> Historical Reference > Japanese Spears and Polearms

Japanese spears and polearms


Japanese word «yari» (spear) describes a wide variety of polearms designed for different combat situations. The spear with a straight two-edged blade was called su yari. Two other types of spears with a straight blade were called sankaku yari and ryo-shinogi yari. Their blades were triangular (sankaku yari) and diamond-shaped ( ryo-shinogi yari). The last type of straight-bladed yari was omi yari – a spear with a very large blade (in other respects it was similar to su yari). Other spears had a blade of more complex form. The Jumonji yari, for example, had three blades – the central was straight while the other ones perpendicular to the central blade were curved. Kata kama yari, on the other hand, had two blades, both straight – the central blade was crossed by the other one, usually assymetrically, so that the length of the other blade on one side of the main blade exceeded its length on the other side. The most unusual type of spear was tsuki nari yari – it had a crescent-shaped blade.

The spears were classified not only by shape of their blades, but also by the length of their poles. The longest ones were called nagae yari, their length ranged from 4.5 to 6.5 meters. Such spears (they are actually more pikes then spears) were used only by ashigaru in dense formations. Shorter spears were called mochi yari. Other, even shorter spears, called makura yari, were used in confined conditions, for example, inside buildings.

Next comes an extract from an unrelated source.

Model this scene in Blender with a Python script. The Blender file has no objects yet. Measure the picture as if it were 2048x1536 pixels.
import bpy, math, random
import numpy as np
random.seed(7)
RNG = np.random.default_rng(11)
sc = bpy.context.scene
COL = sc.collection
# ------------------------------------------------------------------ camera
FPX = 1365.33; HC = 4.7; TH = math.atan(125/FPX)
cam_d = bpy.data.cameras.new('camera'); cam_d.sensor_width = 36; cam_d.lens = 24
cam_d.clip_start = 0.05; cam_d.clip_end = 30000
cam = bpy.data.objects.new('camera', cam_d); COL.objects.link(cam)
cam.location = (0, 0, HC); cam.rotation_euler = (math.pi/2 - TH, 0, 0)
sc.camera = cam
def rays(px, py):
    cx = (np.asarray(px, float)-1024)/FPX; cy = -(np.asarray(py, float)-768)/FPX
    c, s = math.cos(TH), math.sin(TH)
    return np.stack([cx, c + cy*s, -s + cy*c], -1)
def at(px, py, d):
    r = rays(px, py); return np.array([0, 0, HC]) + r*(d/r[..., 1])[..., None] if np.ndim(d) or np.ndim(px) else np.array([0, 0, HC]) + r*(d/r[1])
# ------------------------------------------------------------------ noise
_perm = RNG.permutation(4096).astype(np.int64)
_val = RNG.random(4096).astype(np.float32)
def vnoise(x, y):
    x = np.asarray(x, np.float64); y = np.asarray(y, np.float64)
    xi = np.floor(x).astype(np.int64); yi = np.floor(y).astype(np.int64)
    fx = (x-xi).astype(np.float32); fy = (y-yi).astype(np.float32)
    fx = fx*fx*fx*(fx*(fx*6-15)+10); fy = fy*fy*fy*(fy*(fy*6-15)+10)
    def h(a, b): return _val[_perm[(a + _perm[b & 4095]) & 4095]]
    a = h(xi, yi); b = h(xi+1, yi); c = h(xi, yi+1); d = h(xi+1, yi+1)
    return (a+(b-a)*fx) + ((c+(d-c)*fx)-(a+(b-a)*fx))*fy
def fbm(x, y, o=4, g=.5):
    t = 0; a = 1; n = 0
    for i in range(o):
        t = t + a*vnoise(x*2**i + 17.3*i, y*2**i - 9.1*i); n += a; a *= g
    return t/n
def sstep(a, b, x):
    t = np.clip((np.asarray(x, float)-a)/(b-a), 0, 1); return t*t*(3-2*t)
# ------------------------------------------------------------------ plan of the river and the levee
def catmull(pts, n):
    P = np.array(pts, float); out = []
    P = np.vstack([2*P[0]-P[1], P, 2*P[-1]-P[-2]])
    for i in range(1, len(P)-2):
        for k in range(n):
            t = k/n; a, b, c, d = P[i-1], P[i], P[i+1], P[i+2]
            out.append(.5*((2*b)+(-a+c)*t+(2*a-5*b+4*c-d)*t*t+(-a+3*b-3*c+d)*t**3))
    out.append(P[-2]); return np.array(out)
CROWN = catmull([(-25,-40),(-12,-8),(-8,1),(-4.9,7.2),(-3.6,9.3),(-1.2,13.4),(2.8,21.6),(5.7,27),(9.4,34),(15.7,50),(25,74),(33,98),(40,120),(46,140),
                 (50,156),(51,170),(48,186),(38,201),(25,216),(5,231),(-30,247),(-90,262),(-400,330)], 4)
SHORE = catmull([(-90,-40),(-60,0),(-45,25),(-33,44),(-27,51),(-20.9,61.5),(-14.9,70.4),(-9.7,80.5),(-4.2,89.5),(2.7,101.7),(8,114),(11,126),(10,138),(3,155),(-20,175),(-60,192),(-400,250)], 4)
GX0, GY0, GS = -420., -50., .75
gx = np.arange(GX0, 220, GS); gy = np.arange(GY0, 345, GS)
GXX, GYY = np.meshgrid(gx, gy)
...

Although spears existed in Japan since ancient times, they became widespread relatiwely late- during the XIV century. Before that time, the most popular polearm in Japan was naginata, which can be easily recognized by its long and slightly curved blade. Naginata was most popular amongst sohei, the Japanese warrior-monks. During the Sengoku period naginata was still a widely used weapon, although it lost its position of main weapon of infantry to yari. Also, naginata was one of those weapons which samurai women were trained to use. When in the Edo period major conflicts ceased and naginata fell into relative disuse, it became a symbol of samurai-class woman, and was considered as chiefly a woman’s weapon since.